Best Things to Do in Fairbanks Alaska 2026
What Makes Fairbanks Worth a Trip
Fairbanks is the destination for visitors who want Alaska without the tourist infrastructure. It lacks the polished visitor amenities of Anchorage and the dramatic scenery of Denali or Southeast Alaska, but it offers something harder to find: a functional, working Interior Alaska city where gold mining, military history, university research, and Arctic survival culture exist side by side. Add the aurora borealis — visible above Fairbanks for more nights per year than almost anywhere in the world — and you have a destination with a specific, irreplaceable draw.
Aurora Borealis: The Primary Reason to Come
Fairbanks is one of the best places on Earth to see the Northern Lights. The city sits directly under the auroral oval — the band of maximum aurora activity that circles the Arctic. Clear nights from late August through April offer viewing, with peak season from September through March. The best strategy:
- Get away from city light pollution. Chena Hot Springs Resort (56 miles east) has cabins, aurora alerts, and dark skies. Cleary Summit on the Steese Highway (20 miles north) is free and accessible by car.
- Book a room at an aurora-viewing cabin or yurt — the Fairbanks visitor industry has built a network of wake-up call services and clear-sky alerts.
- Check the Geophysical Institute forecast at gi.alaska.edu — free, daily, and more reliable than any app.
Gold Dredge 8
Gold Dredge 8, about 9 miles north of Fairbanks on the Old Steese Highway, is the best single historic attraction in the Interior. The dredge operated from 1928 to 1959 and processed over 7 million ounces of gold. Tours walk through the dredge, explain the placer mining process, and include gold panning with a guaranteed small take-home amount. It is more engaging than it sounds — the scale of the machinery and the economics of the gold rush become real here in a way that a museum cannot replicate.
Chena Hot Springs
The 56-mile drive east to Chena Hot Springs Resort is worth doing regardless of aurora conditions. The natural geothermal pools are open year-round — 100 to 106 degrees Fahrenheit, outdoors, with birch forest around you. The attached Aurora Ice Museum is kept at minus 10F year-round using a heat pump and contains ice sculptures and, improbably, an ice bar serving drinks in ice glasses. Day-use fees apply; the pools and museum are separate tickets.

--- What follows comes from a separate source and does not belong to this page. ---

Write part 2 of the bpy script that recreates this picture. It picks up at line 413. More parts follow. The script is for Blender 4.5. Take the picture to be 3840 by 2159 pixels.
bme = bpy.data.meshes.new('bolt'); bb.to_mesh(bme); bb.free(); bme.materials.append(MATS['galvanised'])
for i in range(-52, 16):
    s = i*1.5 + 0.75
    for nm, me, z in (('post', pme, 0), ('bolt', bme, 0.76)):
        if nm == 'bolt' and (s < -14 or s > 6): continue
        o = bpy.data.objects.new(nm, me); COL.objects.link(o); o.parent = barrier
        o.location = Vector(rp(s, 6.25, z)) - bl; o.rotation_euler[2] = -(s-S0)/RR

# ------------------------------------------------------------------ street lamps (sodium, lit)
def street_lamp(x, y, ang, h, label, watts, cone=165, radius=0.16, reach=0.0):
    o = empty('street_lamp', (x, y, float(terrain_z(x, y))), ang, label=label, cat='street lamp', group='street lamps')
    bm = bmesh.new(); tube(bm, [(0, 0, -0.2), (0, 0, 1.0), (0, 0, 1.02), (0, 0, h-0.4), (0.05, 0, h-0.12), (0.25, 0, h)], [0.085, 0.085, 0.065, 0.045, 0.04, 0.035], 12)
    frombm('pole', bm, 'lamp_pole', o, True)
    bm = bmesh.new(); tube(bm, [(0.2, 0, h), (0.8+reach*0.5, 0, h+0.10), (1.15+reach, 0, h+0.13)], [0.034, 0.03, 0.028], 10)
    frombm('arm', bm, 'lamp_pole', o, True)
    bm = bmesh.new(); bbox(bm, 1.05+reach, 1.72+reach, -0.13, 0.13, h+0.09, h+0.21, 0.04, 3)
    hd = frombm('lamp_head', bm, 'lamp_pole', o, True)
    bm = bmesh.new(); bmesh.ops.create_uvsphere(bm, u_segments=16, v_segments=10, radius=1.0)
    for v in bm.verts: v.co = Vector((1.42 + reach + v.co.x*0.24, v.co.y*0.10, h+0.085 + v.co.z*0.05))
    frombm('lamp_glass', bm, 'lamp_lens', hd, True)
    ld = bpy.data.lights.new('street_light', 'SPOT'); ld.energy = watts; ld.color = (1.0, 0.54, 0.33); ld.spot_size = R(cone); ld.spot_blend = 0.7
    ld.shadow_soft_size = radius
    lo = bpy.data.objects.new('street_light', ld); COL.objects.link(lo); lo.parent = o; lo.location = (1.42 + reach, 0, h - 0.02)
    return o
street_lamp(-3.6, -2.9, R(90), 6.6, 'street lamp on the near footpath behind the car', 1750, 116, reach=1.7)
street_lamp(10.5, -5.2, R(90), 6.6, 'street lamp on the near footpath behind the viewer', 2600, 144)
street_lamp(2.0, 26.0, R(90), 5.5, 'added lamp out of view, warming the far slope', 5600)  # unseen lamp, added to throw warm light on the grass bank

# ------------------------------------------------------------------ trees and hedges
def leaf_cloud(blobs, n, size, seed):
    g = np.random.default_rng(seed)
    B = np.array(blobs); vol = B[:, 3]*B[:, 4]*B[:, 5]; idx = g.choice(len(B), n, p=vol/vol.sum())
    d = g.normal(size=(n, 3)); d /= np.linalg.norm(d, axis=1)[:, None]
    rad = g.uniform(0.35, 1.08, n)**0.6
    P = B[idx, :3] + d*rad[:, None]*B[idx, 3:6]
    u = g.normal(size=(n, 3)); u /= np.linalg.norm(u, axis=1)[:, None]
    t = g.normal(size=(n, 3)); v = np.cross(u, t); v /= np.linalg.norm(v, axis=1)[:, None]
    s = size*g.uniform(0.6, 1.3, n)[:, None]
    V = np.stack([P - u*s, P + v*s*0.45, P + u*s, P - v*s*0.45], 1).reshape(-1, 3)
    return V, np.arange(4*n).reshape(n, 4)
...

Creamer's Field Migratory Waterfowl Refuge
Creamer's Field, a former dairy farm on College Road north of downtown, is now a 2,000-acre wildlife refuge and one of the best birding spots in interior Alaska. Sandhill cranes stage here in large numbers in August and September before migrating south — sometimes thousands at once in the fields. Geese, ducks, and shorebirds use the wetland areas throughout migration seasons. Walking trails circle the property and are accessible year-round.
The Midnight Sun in Summer
On June 21, Fairbanks gets 21 hours and 49 minutes of daylight — more than Anchorage by two hours. The sun does not set at all from around June 18-24, dipping only to the horizon before rising again. The Midnight Sun Baseball Game in late June has been played annually since 1906 at Growden Memorial Park, starting at 10:30pm without artificial lights. It is one of the more surreal sporting events in America and free to watch.
Practical Notes
- Rent a car at FAI (Fairbanks International Airport) — the city is not walkable and buses are limited.
- Mosquitoes are severe in June and July in Fairbanks; bring DEET or permethrin-treated clothing.
- Summer temperatures can reach 85-90F — pack for both hot days and cool nights (temperatures drop into the 40s after midnight even in July).
- The Morris Thompson Cultural and Visitors Center on Dunkel Street downtown is the best orientation stop — free admission, excellent Alaska Native cultural exhibits, and knowledgeable staff.
Fairbanks gets pigeonholed as the northern lights city, and sure, it is the best place in North America to see the aurora. But Fairbanks is also a river town, a university town, a gold rush town, and the gateway to some of the most remote wilderness on the continent. It deserves more than a quick stopover on the way to Denali.